Though the strike has more to do with specific workers’ rights, fair pay, and working conditions, it is all connected.

The strike action started with last night’s game between Sevilla and Tenerife and is currently planned to end next Sunday after the second round of games.

An agreement between the unions and the league seems some way off, though, so this industrial action could be extended.

The main topic of recent negotiations has been the minimum wage paid to players in the league.

The unions involved in the negotiations, FUTPRO, the AFE (Association of Spanish Footballers), Futbolistas ON, the CCOO (Workers’ Commissions) and the UGT (General Union of Workers), are requesting a €7,000 minimum wage rise.

Since 2019, the minimum wage for Liga F players has been €16,000. The players, via their unions, are requesting a minimum wage of €23,000 rising to €25,000 should the league bring in more than €8 million in revenue during the season.

Despite the unions already lowering their initial demands of a €25,000 minimum wage for this season and €30,000 for the next, an agreement from the league has not been forthcoming.

The league have so far offered a minimum wage of €20,000 rising to €23,000 if Liga F reaches that figure of €8m revenue.

Wider negotiations around employment rights and conditions in the latest collective bargaining agreement include access to similar specialists in nutrition and physiotherapy as used by men’s footballers and playing contracts that are maintained during maternity leave.

“We consider the final economic proposal of Liga F unacceptable, and the five unions continue to maintain a firm proposal regarding the minimum wage that must be applied so that the female footballers in our country have salaries commensurate with their talent,” said a joint statement from the unions.

“We are surprised and saddened by the position of the employers during the negotiations, which at all times has been one of firm immobility in the face of the proposal made by the unions.”

These are important steps to ensure players remain fairly compensated as the women’s game grows.

Liga F itself, as with many other leagues and organisations across women’s football, would no doubt like to start profiting further from the women’s game, thus increasing the exploitation of players, staff, and fans in order to line its own pockets.

The league said in a statement that “this Professional League will not give in to pressure or accept proposals that lead to the economic collapse of the competition, and, therefore, the failure of women’s professional football.”

It is a hyperbolic, alarmist statement that attempts to make the workers and their unions appear as the baddies — a technique currently seen across Establishment politics.

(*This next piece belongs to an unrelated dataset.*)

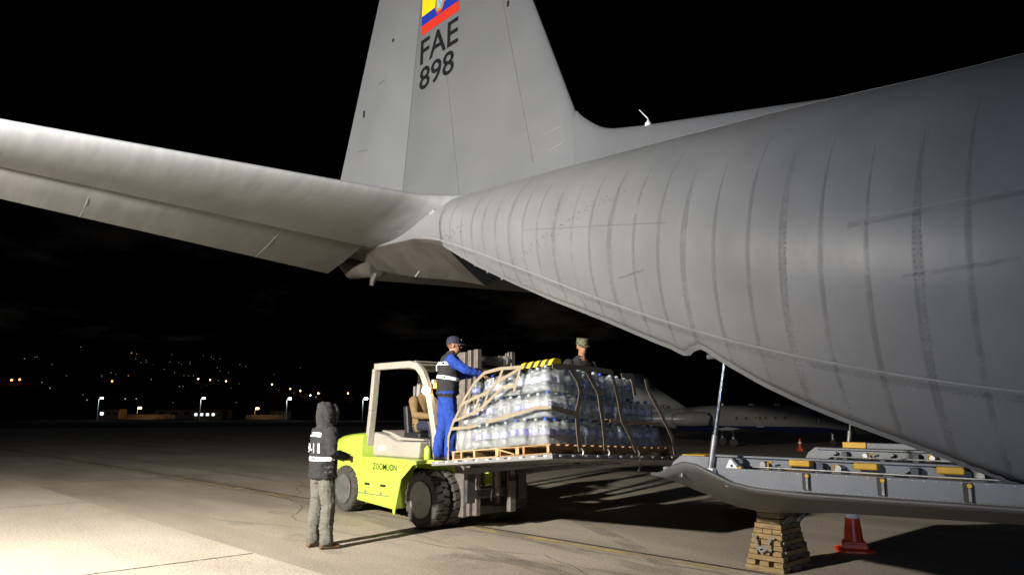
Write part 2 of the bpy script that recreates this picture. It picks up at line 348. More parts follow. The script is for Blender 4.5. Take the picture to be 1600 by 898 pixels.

Strikes such as this help hold the leagues and other organisations to account. The high-profile nature of Spain’s World Cup win has given them a platform to do this in their own country and expose the inequality and disrespectful treatment of women footballers there.

Hermoso deserves great credit and support for not backing down amid what are no doubt uncomfortable levels of publicity, scrutiny, and lack of privacy following that moment involving Rubiales during the World Cup winning ceremony.

The strike shows the problems in women’s football in Spain are not limited to one moment at the World Cup or Vilda clapping Rubiales at a general assembly.

It shows that support from the players and their unions is strong on numerous issues, and Hermoso is not alone in her fight.